Supplied material:
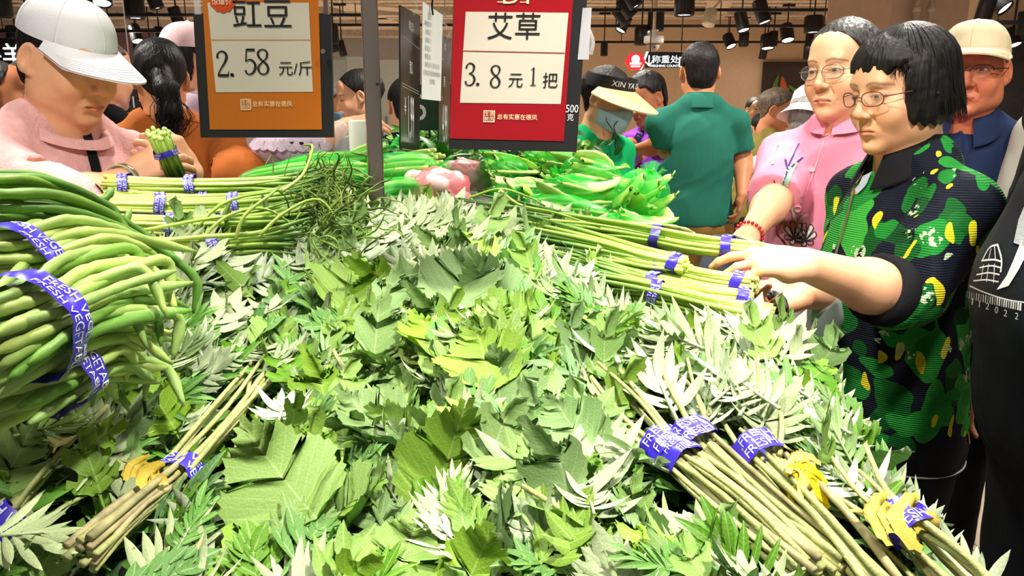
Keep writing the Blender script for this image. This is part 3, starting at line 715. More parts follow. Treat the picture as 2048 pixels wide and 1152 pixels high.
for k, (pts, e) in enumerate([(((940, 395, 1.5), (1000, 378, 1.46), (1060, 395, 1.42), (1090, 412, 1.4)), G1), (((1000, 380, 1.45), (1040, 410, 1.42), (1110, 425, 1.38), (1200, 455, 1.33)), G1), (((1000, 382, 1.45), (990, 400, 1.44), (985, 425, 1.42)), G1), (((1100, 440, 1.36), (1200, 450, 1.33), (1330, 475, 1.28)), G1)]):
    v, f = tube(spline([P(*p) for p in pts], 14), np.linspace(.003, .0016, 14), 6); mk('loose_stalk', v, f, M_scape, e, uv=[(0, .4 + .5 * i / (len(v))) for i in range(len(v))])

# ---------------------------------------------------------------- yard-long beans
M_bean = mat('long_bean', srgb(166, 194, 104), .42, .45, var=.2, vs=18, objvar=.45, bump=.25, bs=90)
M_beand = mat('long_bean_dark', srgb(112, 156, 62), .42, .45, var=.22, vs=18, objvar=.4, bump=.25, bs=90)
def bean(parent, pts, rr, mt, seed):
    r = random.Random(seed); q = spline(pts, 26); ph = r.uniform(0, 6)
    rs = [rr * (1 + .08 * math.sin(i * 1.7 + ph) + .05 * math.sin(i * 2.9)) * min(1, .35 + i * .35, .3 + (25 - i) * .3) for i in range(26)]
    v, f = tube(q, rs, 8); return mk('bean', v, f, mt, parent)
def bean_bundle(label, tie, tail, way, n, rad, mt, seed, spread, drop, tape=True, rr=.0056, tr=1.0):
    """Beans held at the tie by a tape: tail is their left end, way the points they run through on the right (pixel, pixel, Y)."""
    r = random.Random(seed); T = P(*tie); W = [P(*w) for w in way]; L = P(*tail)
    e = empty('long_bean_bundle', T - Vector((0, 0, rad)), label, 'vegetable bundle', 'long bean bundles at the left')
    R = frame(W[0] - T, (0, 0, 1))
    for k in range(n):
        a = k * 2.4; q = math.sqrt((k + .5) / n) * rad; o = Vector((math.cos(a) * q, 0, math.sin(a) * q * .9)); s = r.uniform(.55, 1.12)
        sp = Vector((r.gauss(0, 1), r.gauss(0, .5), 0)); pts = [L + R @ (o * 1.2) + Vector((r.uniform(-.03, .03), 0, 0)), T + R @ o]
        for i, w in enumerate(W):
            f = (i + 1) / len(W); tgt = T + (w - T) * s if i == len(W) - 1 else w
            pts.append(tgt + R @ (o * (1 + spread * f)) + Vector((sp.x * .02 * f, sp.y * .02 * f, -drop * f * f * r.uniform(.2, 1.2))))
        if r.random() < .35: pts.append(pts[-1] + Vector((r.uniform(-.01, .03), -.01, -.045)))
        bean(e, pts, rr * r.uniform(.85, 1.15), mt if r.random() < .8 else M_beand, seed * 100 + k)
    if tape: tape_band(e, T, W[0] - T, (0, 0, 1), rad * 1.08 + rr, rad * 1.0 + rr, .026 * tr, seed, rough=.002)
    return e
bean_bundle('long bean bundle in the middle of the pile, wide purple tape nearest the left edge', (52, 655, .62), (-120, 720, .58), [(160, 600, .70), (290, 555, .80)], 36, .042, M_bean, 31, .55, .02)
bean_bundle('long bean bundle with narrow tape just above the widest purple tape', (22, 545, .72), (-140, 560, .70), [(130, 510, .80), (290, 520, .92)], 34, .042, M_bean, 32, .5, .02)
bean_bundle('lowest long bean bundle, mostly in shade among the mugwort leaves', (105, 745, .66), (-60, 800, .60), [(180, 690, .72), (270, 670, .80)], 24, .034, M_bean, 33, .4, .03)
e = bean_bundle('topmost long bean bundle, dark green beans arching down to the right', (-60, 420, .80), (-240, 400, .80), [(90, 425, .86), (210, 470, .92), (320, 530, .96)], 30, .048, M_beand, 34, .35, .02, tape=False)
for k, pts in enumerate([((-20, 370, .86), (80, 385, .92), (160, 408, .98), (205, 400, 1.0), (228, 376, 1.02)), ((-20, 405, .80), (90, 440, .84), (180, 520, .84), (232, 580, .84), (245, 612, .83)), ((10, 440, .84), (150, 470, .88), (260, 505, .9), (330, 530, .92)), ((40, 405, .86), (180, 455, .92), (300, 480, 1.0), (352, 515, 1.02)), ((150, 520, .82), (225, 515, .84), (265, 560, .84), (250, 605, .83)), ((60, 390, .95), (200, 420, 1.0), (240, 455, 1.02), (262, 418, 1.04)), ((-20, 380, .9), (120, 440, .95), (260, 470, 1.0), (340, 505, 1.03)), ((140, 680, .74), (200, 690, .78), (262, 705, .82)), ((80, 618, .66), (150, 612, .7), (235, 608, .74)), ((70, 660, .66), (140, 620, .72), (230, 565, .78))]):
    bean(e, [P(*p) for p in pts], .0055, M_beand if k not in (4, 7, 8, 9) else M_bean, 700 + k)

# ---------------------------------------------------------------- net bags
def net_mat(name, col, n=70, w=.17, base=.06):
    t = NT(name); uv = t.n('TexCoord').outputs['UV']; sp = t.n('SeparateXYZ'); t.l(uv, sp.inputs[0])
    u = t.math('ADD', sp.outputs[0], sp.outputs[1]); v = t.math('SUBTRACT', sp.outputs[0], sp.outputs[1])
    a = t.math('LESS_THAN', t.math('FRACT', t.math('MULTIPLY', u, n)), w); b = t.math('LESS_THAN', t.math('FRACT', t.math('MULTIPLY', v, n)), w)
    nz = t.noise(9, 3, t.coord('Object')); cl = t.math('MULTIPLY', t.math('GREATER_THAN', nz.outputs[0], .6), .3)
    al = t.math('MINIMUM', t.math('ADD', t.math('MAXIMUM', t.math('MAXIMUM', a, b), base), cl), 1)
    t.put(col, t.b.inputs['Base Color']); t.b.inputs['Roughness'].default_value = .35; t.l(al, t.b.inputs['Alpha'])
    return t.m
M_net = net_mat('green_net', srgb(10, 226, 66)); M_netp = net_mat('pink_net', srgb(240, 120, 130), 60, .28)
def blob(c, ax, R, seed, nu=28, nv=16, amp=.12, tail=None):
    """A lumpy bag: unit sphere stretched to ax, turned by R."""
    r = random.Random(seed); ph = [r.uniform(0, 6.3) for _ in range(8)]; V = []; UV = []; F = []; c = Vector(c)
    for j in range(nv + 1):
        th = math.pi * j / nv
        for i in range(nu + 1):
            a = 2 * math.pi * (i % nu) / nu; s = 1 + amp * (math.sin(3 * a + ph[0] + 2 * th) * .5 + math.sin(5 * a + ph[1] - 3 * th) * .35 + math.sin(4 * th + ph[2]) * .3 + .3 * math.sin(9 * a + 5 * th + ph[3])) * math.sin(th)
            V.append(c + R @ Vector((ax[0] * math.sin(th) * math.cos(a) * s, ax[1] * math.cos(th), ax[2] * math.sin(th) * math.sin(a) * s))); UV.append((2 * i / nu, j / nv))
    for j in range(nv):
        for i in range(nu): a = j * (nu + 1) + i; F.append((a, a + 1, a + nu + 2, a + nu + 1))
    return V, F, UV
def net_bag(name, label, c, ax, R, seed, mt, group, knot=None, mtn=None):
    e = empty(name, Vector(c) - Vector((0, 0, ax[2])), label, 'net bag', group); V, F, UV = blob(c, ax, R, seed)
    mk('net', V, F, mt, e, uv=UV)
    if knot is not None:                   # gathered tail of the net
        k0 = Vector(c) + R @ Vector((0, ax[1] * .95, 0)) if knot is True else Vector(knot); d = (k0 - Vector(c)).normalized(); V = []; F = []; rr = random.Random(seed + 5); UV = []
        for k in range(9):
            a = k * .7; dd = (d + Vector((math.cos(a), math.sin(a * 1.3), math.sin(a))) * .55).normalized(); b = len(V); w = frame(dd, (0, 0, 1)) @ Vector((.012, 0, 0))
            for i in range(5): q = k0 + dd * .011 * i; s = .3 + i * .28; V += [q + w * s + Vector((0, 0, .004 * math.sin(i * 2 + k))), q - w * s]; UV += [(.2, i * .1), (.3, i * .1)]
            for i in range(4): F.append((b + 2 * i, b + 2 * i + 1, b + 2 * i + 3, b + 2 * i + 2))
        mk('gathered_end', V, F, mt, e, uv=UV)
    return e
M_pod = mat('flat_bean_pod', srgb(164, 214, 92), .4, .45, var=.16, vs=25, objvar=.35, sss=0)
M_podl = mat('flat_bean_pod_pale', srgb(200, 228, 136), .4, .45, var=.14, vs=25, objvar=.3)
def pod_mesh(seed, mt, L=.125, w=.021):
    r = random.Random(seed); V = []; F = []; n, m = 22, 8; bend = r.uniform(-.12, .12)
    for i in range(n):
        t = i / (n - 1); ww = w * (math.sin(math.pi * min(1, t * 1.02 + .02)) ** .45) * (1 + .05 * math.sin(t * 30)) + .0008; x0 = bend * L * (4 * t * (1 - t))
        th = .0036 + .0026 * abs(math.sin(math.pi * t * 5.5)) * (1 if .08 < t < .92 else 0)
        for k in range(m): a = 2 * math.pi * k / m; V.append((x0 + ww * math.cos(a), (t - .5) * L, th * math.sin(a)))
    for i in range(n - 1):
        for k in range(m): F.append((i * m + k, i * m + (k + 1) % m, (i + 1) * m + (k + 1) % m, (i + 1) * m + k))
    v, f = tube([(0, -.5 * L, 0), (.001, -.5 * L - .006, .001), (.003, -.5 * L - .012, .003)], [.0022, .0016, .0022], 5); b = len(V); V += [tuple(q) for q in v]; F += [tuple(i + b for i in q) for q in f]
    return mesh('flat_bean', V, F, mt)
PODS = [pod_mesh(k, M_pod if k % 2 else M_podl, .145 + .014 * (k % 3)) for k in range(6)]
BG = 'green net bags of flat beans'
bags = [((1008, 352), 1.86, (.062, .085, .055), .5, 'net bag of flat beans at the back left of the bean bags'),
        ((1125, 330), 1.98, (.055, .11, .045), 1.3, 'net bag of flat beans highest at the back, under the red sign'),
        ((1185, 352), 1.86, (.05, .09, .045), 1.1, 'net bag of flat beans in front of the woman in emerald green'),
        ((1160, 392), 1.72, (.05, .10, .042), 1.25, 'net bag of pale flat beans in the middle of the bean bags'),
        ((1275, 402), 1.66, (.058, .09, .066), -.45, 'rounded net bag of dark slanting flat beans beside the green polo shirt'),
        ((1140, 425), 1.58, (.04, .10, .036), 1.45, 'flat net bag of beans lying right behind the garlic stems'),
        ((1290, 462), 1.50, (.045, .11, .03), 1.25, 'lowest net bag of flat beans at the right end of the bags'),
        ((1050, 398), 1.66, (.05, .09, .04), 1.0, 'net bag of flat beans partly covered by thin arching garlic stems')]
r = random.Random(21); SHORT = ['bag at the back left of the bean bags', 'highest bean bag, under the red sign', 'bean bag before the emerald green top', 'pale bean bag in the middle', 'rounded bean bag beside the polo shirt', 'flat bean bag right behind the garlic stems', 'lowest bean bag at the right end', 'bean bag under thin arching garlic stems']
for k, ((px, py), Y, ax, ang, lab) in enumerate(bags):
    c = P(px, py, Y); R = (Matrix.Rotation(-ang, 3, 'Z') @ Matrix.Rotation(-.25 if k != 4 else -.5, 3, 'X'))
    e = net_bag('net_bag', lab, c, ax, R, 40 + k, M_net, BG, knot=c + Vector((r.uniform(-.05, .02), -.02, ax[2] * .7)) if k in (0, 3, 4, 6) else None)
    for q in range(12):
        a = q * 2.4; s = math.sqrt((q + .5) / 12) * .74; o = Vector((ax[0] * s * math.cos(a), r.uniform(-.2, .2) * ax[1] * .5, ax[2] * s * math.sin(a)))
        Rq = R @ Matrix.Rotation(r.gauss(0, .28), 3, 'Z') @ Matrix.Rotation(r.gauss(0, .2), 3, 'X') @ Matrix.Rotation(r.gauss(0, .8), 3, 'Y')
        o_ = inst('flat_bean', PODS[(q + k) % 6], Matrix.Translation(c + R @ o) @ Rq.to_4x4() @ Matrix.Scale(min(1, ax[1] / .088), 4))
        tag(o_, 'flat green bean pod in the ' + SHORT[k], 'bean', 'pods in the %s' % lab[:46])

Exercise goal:
Exactly as they appear, print the lines of the listing above from its first line through the line that contains "v, f = tube(spline([P(*p)", minus the pictures.

Reply to the exercise:
Keep writing the Blender script for this image. This is part 3, starting at line 715. More parts follow. Treat the picture as 2048 pixels wide and 1152 pixels high.
for k, (pts, e) in enumerate([(((940, 395, 1.5), (1000, 378, 1.46), (1060, 395, 1.42), (1090, 412, 1.4)), G1), (((1000, 380, 1.45), (1040, 410, 1.42), (1110, 425, 1.38), (1200, 455, 1.33)), G1), (((1000, 382, 1.45), (990, 400, 1.44), (985, 425, 1.42)), G1), (((1100, 440, 1.36), (1200, 450, 1.33), (1330, 475, 1.28)), G1)]):
    v, f = tube(spline([P(*p) for p in pts], 14), np.linspace(.003, .0016, 14), 6); mk('loose_stalk', v, f, M_scape, e, uv=[(0, .4 + .5 * i / (len(v))) for i in range(len(v))])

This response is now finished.